Money advice: A tale of two Chinas


In his regular money advice column Dave Deruytter asks if China has overtaken the rest of the world in digitalization.

With its booming coast and a slow hinterland, China has taken on a split personality. It is one of those countries that is developing and changing at the speed of light. If you do not visit it every other year, you are out of touch with its new realities.

Luckily, I had lunch with a young friend who has just returned from a three-year stint in China with her husband. She was very excited about her experience there and had many questions for me too. Was her impression wrong that Belgium had become poorer, people sadder and the economy stagnant over the past three years? Well, that depends on who is making the comparison. Me, living in Belgium for the past three years, or her, living in a giant, modern city on the fast developing Chinese coast.

She has always been a person full of energy before, but since she has been in China that energy pool had grown much bigger. She was talking at the speed of a race-car. I had trouble following her.

After telling me her story about expat itself there and its practicalities, she claimed that the digital payment services in Belgium or Europe are way behind the Chinese ones these days, with a smart payment offer coming from outsiders not from mainstream Chinese banks.
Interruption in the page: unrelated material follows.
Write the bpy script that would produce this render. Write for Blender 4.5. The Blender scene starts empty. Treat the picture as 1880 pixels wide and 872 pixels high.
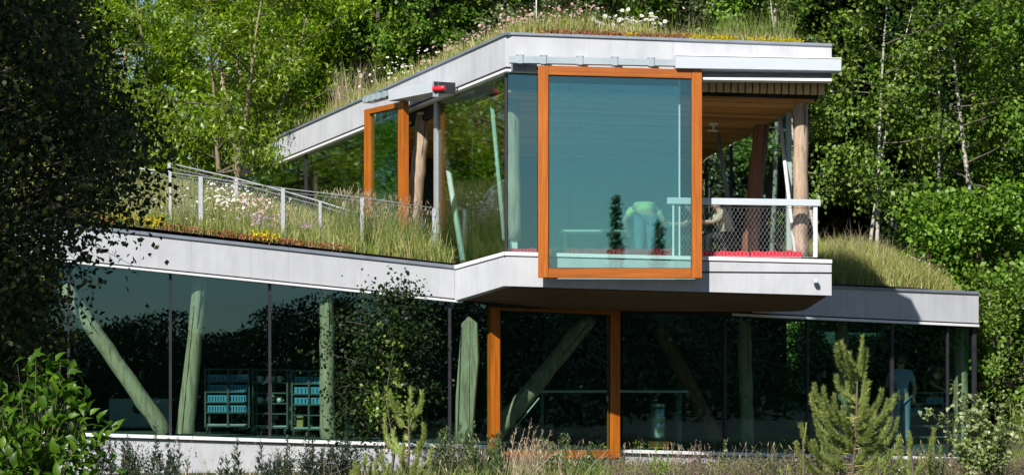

Using a certain app linked to her credit card, she could make payments and bank transfers almost instantly. Actually she was of the opinion that China’s digital leadership position was now a fact for many retail products and services. She explained about another app by which you could order a coffee, pay and have it delivered at your GPS location within 10 minutes.

Furthermore, shops in China are proposing relevant products or services and bargains to you from the moment you enter through the door, if you agree to them checking your profile online. Shops also propose digital reduction coupons to you directly on your Smartphone. If the latter is not of interest to you personally, you can simply forward it to a friend. That way the seller is not spamming your friend, you actually are. Such services exist in some cities in the US and in Europe for sure, but coastal China is at least on their heels.

Mercantile and entrepreneurial as the Chinese are, their speed of action in business is not slowing, on the contrary. With exports dipping, the Chinese authorities are focussing on developing the internal Chinese market ever further. And, as they do not have the brake that comes with bricks and mortar structures as in good old Europe, they can move much faster.

Chinese coastal cities never sleep. You probably have more than 20 of them today that each have more than 10 million inhabitants. 20 Chinese cities are equal to or larger than Belgium in population. Imagine how efficiently you can work on those 200 million citizens with products and services through digital sales channels, apps and more. You can grow an imperium in a few months if you hire, or employ as independents, some of the vast number of eager, bright and entrepreneurial Chinese youngsters, Generation Z or young Generation Y.